| Short problem |
Restate all the material verbatim, except for the pictures.

| Recorded data |
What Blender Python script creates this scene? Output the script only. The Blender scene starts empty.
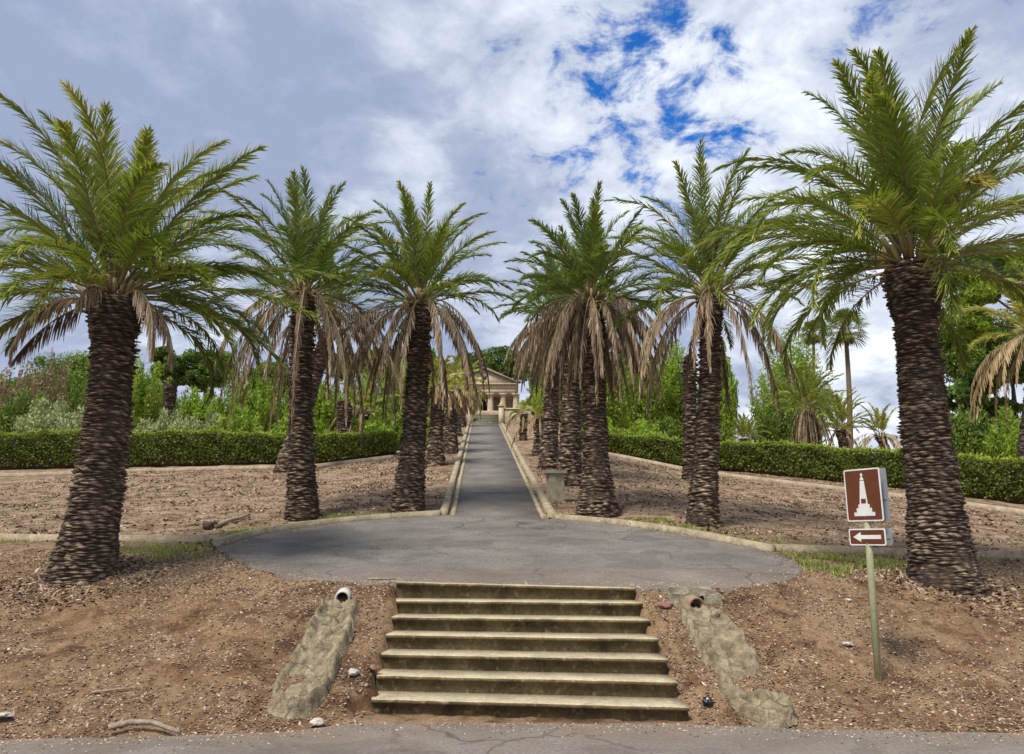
import bpy, bmesh, math, random
import numpy as np
from mathutils import Vector, noise as mnoise
R = math.radians
rs = np.random.RandomState(7); random.seed(7)
scene = bpy.context.scene
col = scene.collection

# ------------------------------------------------------------------ camera
F = 764.0; PITCH = math.atan(163/764); CZ = 1.65
cd = bpy.data.cameras.new('camera'); cam = bpy.data.objects.new('camera', cd); col.objects.link(cam)
cam.location = (0, 0, CZ); cam.rotation_euler = (math.pi/2+PITCH, 0, 0)
cd.sensor_width = 36; cd.lens = F/1024*36; cd.clip_end = 3000; cd.clip_start = .05
scene.camera = cam

def at(px, py, Y):
    """real point at depth Y that was measured at a photo pixel"""
    u = (px-512)/F; v = (377-py)/F
    ry = math.cos(PITCH)-v*math.sin(PITCH); rz = math.sin(PITCH)+v*math.cos(PITCH)
    t = Y/ry
    return Vector((u*t, Y, CZ+rz*t))

def ip(pts, x):
    if x <= pts[0][0]: return pts[0][1]
    for i in range(1, len(pts)):
        if x <= pts[i][0]:
            a, b_ = pts[i-1], pts[i]; return a[1]+(b_[1]-a[1])*(x-a[0])/(b_[0]-a[0])
    return pts[-1][1]
RE = [(-60,6.4),(-5,6.85),(-3,7.05),(-2,7.2),(-1.4,7.55),(1.6,7.5),(2.6,7.3),(4.5,7.15),(60,6.5)]
FE = [(-12,12.8),(-6.5,12.0),(-4.6,11.3),(-3.0,10.3),(-1.5,10.05),(1.5,9.8),(3,9.75),(4.0,10.4),(5.8,11.5),(12,12.3)]
PY = 16.4
def plane(x, y):
    s = 1.08+.155*(min(y, PY)-9.95)
    side = min(1, max(0, (abs(x+.4)-3.5)/4))
    if y > PY: s += (.205-.03*side)*(min(y, 75)-PY)
    if x > 3.5: s -= .055*(min(x, 40)-3.5)
    if x < -4: s -= .012*(min(-x, 40)-4)
    if x > 12 and y > 30: s -= (min(x, 80)-12)*.07*min(1, (y-30)/20)
    return s
def T(x, y):
    r = ip(RE, x); f = ip(FE, x)
    if y <= r: return 0.0
    if y < f:
        t = (y-r)/(f-r); t = t*.75+.25*t*t*(3-2*t)
        return plane(x, f)*t
    return plane(x, y)

# ------------------------------------------------------------------ helpers
def tag(o, label=None, cat=None, group=None, kind=None):
    if label: o['label'] = label
    if cat: o['category'] = cat
    if group: o['group'] = group
    if kind: o['kind'] = kind
    return o
def link(name, me, parent=None, loc=None):
    o = bpy.data.objects.new(name, me); col.objects.link(o)
    if parent is not None: o.parent = parent
    if loc is not None: o.location = loc
    return o
def thing(name, label, cat, loc, group=None, rz=0):
    o = bpy.data.objects.new(name, None); col.objects.link(o)
    o.empty_display_size = .2
    o.location = loc; o.rotation_euler = (0, 0, rz)
    return tag(o, label, cat, group)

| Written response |
What Blender Python script creates this scene? Output the script only. The Blender scene starts empty.
import bpy, bmesh, math, random
import numpy as np
from mathutils import Vector, noise as mnoise
R = math.radians
rs = np.random.RandomState(7); random.seed(7)
scene = bpy.context.scene
col = scene.collection

# ------------------------------------------------------------------ camera
F = 764.0; PITCH = math.atan(163/764); CZ = 1.65
cd = bpy.data.cameras.new('camera'); cam = bpy.data.objects.new('camera', cd); col.objects.link(cam)
cam.location = (0, 0, CZ); cam.rotation_euler = (math.pi/2+PITCH, 0, 0)
cd.sensor_width = 36; cd.lens = F/1024*36; cd.clip_end = 3000; cd.clip_start = .05
scene.camera = cam

def at(px, py, Y):
    """real point at depth Y that was measured at a photo pixel"""
    u = (px-512)/F; v = (377-py)/F
    ry = math.cos(PITCH)-v*math.sin(PITCH); rz = math.sin(PITCH)+v*math.cos(PITCH)
    t = Y/ry
    return Vector((u*t, Y, CZ+rz*t))

def ip(pts, x):
    if x <= pts[0][0]: return pts[0][1]
    for i in range(1, len(pts)):
        if x <= pts[i][0]:
            a, b_ = pts[i-1], pts[i]; return a[1]+(b_[1]-a[1])*(x-a[0])/(b_[0]-a[0])
    return pts[-1][1]
RE = [(-60,6.4),(-5,6.85),(-3,7.05),(-2,7.2),(-1.4,7.55),(1.6,7.5),(2.6,7.3),(4.5,7.15),(60,6.5)]
FE = [(-12,12.8),(-6.5,12.0),(-4.6,11.3),(-3.0,10.3),(-1.5,10.05),(1.5,9.8),(3,9.75),(4.0,10.4),(5.8,11.5),(12,12.3)]
PY = 16.4
def plane(x, y):
    s = 1.08+.155*(min(y, PY)-9.95)
    side = min(1, max(0, (abs(x+.4)-3.5)/4))
    if y > PY: s += (.205-.03*side)*(min(y, 75)-PY)
    if x > 3.5: s -= .055*(min(x, 40)-3.5)
    if x < -4: s -= .012*(min(-x, 40)-4)
    if x > 12 and y > 30: s -= (min(x, 80)-12)*.07*min(1, (y-30)/20)
    return s
def T(x, y):
    r = ip(RE, x); f = ip(FE, x)
    if y <= r: return 0.0
    if y < f:
        t = (y-r)/(f-r); t = t*.75+.25*t*t*(3-2*t)
        return plane(x, f)*t
    return plane(x, y)

# ------------------------------------------------------------------ helpers
def tag(o, label=None, cat=None, group=None, kind=None):
    if label: o['label'] = label
    if cat: o['category'] = cat
    if group: o['group'] = group
    if kind: o['kind'] = kind
    return o
def link(name, me, parent=None, loc=None):
    o = bpy.data.objects.new(name, me); col.objects.link(o)
    if parent is not None: o.parent = parent
    if loc is not None: o.location = loc
    return o
def thing(name, label, cat, loc, group=None, rz=0):
    o = bpy.data.objects.new(name, None); col.objects.link(o)
    o.empty_display_size = .2
    o.location = loc; o.rotation_euler = (0, 0, rz)
    return tag(o, label, cat, group)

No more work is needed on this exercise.